Nous ne sommes pas des asociaux, ni des antisociaux ; nous ne vivons pas retirés de la vie du groupe, ni de celle de la communauté ; nous avons des parents, des enfants, des amis ; nous connaissons le travail en équipe, l’effort en commun, l’existence en société. Quand l’un d’entre nous refuse son adhésion à une loi imposée à tous, ce n’est pas obligatoirement l’individu qui est rebelle, ce peut être la loi qui est mauvaise et qui réclame un correctif.
Si nous étions des asociaux, des antisociaux, nous n’aurions pas d’amis, nous n’aurions pas de foyer, nous n’aimerions pas nos enfants, nous ne respecterions pas nos parents, nous refuserions en bloc toute organisation sociale ; or, si nous considérons toute règle imposée avec une méfiance légitime, si nous nous réservons sur elle un droit de critique et de discussion, nous ne dénigrons rien systématiquement, nous sommes prêts à faire envers toute mesure légale l’effort de compréhension que nous demandons qu’on fasse envers nos thèses, et qui nous est si souvent refusé.

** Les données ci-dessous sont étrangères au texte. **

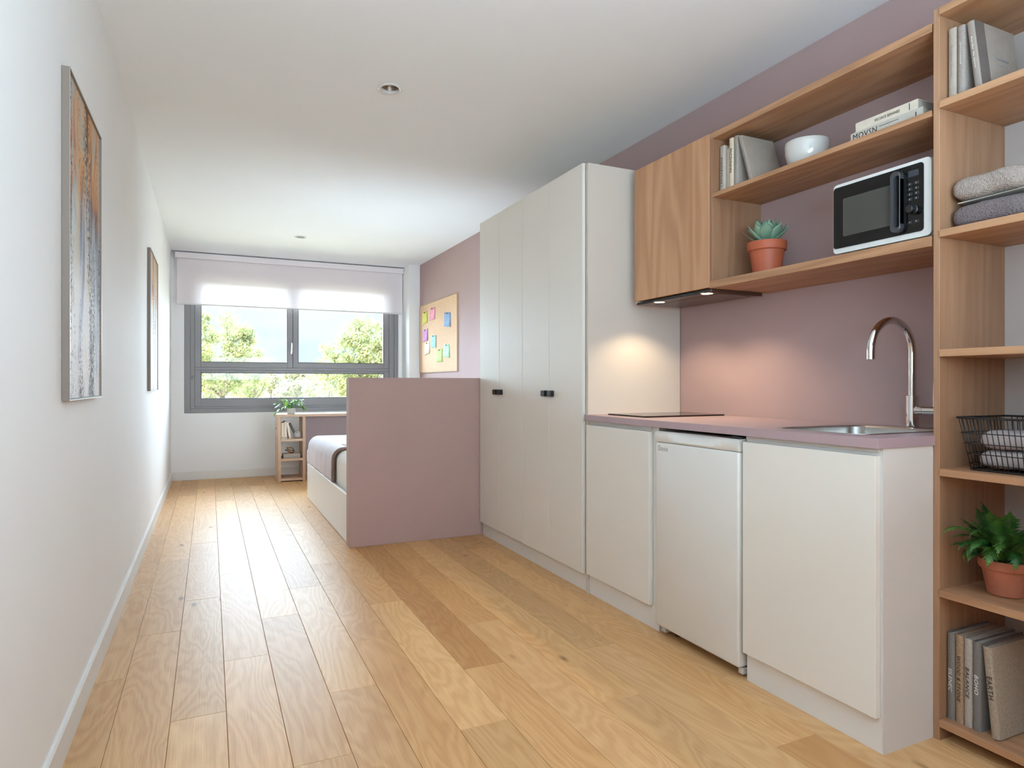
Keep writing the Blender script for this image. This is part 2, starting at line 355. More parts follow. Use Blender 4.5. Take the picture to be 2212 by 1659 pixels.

L’initiation de la jeunesse au combat homicide, le renoncement à soi-même qu’exige l’obéissance passive, sont deux fléaux dont le monde attend d’être délivré. Il l’en sera un jour, et cessera alors d’être la proie des guerres d’extermination et des machinations des conspirateurs politiques. Ceux qui auront devancé cette délivrance par leur refus apparaîtront ce jour-là comme des précurseurs. Epargnez aujourd’hui ceux que demain honorera.